Depois de ouvir, o coordenador anuncia que a reunião será interrompida:
“Estão nos avisando que 800 índios armados cercaram o prédio e nos fizeram reféns.”
Alvoroço, pânico geral, todo mundo telefona para todo mundo.
Alguns dias se passam, até que antropólogos, padres, freiras, indigenistas, sindicatos e Hillary Clinton são chamados para mediar a situação.
Semanas se passam e, finalmente, reconhecem que as negociações não avançam. Exausto, Fidel implora que alguém com afinidades indígenas tome a frente das negociações.

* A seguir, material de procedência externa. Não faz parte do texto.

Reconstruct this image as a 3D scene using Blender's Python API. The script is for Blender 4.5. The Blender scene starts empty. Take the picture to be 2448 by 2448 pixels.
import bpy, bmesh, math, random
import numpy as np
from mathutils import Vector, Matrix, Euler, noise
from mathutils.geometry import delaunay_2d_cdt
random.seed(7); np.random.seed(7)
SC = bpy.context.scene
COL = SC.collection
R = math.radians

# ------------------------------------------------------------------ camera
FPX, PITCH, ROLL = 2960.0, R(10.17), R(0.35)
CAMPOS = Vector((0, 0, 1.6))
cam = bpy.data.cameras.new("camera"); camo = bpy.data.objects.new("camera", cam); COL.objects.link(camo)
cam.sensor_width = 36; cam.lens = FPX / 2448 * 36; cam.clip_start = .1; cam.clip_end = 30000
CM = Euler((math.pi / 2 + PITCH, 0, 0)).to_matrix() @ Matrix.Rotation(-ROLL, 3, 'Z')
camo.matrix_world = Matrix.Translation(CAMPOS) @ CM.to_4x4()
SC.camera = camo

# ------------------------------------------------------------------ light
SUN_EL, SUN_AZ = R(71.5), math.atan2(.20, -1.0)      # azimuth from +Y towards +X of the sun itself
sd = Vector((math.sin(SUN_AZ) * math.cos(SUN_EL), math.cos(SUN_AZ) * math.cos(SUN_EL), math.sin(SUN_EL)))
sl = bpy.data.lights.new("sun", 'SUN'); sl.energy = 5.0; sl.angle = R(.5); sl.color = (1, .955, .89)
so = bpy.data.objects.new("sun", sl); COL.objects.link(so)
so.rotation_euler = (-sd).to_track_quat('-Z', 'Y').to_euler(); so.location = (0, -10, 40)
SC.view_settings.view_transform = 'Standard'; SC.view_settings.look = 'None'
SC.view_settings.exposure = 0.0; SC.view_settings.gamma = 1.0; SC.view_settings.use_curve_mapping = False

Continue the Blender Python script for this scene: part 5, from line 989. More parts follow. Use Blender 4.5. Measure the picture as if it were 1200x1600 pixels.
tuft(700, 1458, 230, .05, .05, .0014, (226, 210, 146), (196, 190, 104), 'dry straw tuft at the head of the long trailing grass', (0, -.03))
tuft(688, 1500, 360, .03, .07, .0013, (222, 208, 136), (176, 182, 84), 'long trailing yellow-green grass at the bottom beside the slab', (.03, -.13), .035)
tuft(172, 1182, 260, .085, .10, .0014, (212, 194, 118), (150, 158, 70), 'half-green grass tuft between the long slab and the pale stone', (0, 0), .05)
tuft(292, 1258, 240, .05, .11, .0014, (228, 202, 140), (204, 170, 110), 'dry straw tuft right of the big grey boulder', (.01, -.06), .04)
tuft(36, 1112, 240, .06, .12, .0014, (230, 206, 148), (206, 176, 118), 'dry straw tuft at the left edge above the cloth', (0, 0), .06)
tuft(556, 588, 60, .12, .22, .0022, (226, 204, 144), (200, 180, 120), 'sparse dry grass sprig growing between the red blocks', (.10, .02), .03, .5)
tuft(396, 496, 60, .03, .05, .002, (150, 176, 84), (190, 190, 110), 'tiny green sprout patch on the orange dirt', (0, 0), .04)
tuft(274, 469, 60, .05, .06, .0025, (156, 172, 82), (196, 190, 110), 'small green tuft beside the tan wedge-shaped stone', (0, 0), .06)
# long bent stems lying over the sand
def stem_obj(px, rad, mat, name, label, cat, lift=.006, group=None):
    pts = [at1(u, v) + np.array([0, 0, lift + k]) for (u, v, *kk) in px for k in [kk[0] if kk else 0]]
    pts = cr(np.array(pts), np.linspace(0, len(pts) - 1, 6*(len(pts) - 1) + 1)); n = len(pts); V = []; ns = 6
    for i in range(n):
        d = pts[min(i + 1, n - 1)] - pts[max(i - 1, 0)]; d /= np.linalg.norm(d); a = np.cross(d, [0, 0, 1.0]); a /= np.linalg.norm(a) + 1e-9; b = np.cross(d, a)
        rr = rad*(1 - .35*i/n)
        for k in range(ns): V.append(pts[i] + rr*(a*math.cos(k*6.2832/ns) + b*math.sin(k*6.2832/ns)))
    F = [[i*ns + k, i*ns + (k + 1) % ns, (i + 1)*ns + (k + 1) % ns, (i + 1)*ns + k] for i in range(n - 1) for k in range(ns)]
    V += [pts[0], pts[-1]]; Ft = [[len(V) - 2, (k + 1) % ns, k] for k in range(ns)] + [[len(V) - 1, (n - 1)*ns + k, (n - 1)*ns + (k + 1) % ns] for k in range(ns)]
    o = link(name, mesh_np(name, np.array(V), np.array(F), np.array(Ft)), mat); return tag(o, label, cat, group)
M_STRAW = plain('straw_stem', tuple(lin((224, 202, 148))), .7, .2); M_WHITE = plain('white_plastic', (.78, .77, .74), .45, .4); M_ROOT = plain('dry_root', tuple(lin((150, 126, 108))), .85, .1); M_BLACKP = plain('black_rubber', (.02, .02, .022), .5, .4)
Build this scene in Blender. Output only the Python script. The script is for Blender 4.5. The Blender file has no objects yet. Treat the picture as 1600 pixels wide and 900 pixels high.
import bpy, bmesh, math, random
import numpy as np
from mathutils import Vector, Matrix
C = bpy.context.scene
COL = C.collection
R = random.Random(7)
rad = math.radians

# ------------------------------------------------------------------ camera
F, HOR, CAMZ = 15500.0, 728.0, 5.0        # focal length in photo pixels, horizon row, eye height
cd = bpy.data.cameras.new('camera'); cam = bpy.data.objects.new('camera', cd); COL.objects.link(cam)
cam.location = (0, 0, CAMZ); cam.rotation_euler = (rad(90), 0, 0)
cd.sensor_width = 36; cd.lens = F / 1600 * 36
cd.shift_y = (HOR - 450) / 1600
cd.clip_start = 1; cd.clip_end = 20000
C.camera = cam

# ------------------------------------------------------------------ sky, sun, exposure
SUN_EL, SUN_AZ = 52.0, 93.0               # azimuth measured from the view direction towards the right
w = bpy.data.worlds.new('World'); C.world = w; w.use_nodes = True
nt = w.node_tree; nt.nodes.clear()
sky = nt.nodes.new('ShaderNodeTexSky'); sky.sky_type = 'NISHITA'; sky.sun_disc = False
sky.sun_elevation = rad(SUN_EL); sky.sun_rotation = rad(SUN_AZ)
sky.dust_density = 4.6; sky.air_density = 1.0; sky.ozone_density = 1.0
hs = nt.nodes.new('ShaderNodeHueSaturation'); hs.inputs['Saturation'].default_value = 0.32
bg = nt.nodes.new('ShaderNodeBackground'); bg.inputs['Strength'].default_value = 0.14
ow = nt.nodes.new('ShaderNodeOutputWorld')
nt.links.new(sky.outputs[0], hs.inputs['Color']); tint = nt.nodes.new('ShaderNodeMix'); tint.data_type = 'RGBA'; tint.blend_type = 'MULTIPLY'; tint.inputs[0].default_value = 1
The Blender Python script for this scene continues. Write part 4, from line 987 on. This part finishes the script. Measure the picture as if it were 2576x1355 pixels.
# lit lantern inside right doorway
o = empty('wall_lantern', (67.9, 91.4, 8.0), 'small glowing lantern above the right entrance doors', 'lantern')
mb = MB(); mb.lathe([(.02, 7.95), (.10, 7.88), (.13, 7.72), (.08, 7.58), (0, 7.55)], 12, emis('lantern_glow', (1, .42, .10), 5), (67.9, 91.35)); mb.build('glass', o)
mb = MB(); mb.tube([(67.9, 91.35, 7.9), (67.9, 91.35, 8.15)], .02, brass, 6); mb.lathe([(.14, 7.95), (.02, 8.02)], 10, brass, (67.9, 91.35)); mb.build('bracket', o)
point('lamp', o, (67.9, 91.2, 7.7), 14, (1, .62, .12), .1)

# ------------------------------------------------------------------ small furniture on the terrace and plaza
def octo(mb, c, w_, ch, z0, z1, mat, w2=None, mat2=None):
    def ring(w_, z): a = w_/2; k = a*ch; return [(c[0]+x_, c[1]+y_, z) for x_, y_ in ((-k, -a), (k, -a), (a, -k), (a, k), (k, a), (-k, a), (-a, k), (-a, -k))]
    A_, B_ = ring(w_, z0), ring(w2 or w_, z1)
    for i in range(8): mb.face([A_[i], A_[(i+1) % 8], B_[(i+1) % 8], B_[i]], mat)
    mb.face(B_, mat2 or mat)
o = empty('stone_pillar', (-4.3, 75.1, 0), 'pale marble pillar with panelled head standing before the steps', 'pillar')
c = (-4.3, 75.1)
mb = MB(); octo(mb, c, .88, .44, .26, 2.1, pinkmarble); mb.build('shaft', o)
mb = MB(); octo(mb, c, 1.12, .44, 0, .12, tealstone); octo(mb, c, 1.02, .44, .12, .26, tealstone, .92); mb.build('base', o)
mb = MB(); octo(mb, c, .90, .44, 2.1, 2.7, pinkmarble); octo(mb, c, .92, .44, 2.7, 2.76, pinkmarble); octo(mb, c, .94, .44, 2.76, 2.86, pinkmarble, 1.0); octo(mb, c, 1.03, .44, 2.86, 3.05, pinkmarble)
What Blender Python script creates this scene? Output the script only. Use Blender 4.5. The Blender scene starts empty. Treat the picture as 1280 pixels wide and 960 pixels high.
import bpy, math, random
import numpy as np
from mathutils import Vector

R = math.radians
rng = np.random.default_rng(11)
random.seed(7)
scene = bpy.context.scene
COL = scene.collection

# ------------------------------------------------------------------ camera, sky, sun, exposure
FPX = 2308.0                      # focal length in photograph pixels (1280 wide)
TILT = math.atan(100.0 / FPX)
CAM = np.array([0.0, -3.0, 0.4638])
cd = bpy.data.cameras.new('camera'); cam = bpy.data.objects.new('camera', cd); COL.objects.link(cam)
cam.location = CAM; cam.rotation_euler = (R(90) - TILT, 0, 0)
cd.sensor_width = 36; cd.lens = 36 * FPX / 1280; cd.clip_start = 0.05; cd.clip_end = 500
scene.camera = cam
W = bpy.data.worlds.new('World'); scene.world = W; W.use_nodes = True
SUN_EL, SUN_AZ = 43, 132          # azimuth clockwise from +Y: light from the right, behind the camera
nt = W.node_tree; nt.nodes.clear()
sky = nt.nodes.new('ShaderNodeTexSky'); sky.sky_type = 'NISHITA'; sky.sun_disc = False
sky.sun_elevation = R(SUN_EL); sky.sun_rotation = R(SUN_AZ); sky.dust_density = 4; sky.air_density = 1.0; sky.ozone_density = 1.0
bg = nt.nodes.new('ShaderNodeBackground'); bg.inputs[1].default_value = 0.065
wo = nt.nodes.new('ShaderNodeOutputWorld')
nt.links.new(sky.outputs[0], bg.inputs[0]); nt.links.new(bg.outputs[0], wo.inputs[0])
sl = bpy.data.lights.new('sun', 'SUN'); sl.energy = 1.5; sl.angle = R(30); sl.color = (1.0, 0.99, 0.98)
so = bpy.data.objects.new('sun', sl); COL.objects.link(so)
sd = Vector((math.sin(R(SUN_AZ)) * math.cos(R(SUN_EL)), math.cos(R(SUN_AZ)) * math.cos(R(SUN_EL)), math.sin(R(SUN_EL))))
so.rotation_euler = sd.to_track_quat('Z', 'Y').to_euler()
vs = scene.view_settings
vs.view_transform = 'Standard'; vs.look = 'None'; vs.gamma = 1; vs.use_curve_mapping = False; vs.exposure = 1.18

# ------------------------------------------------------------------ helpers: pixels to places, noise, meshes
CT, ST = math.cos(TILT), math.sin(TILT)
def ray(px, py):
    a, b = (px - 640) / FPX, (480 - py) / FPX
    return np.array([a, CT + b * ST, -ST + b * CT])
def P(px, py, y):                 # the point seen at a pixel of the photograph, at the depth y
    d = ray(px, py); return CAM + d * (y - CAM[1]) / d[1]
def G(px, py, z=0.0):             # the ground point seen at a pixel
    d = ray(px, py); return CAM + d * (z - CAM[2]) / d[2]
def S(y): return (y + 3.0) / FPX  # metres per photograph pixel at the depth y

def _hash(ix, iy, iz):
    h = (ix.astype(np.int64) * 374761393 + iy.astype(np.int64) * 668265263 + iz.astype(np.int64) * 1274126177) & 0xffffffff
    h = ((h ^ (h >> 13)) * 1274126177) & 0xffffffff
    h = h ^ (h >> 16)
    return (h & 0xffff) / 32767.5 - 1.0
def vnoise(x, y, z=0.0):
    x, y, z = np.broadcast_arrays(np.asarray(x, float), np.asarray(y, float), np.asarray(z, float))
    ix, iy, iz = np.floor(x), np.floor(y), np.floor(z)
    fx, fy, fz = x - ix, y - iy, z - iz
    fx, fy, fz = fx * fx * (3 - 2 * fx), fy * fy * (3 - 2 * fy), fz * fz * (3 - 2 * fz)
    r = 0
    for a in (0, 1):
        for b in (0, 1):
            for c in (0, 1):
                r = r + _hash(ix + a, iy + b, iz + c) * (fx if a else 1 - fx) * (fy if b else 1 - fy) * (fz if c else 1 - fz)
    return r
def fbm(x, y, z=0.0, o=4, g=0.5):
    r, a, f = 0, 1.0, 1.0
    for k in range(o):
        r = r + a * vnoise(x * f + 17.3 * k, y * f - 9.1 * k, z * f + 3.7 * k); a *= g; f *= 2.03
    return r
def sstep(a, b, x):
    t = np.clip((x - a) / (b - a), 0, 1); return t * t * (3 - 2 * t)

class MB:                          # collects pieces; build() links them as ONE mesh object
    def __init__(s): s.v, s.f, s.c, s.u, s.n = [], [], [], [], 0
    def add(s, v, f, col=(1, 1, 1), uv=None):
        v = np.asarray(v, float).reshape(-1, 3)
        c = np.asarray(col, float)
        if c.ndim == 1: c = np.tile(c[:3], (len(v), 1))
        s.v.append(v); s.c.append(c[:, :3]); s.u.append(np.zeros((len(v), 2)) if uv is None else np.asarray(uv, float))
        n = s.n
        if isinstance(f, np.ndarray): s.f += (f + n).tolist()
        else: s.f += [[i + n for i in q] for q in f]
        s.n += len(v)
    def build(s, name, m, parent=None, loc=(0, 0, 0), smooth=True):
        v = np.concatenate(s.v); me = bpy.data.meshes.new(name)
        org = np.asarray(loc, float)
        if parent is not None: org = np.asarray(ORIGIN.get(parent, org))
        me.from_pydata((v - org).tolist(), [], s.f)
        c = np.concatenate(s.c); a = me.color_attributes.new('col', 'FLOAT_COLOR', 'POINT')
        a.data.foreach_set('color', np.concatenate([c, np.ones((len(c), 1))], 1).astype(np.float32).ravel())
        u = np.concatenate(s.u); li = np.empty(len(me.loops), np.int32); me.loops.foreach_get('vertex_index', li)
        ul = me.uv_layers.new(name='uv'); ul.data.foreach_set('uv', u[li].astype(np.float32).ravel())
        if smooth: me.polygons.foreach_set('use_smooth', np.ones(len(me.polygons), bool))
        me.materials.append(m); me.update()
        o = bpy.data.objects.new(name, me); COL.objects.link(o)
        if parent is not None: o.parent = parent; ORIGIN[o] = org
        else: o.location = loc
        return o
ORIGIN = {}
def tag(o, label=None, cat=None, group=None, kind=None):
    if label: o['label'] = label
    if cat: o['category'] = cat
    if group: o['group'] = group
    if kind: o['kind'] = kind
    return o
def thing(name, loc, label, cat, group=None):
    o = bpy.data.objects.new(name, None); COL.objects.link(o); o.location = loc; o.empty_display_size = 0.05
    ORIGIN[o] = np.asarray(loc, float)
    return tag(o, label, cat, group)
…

Evo é o cara. Entra em campo com todo o gás e, sem querer, acerta uma joelhada em alguém abaixo da linha do Equador. Resmunga alguma coisa e vai em frente.
Evo passa dez dias expondo propostas para um acordo com os índios, quando alguém o interrompe para avisar que o outro lado não está entendendo sua falação em Aimará. Então, ele se dá conta de que não domina nenhum dos idiomas e dialetos indígenas do lado brasileiro. A essas alturas, as conversações são suspensas.
Neste momento, nada há de novo. A última notícia é de que todos seguem reféns, enquanto se procuram intérpretes que possam fazer tradução simultânea do Xavante, Ianomâmi, Terena, Ticuna, Guarani e Caritiana para Espanhol e Aimará. E vice-versa.
Não há previsão para a reedição da cartilha.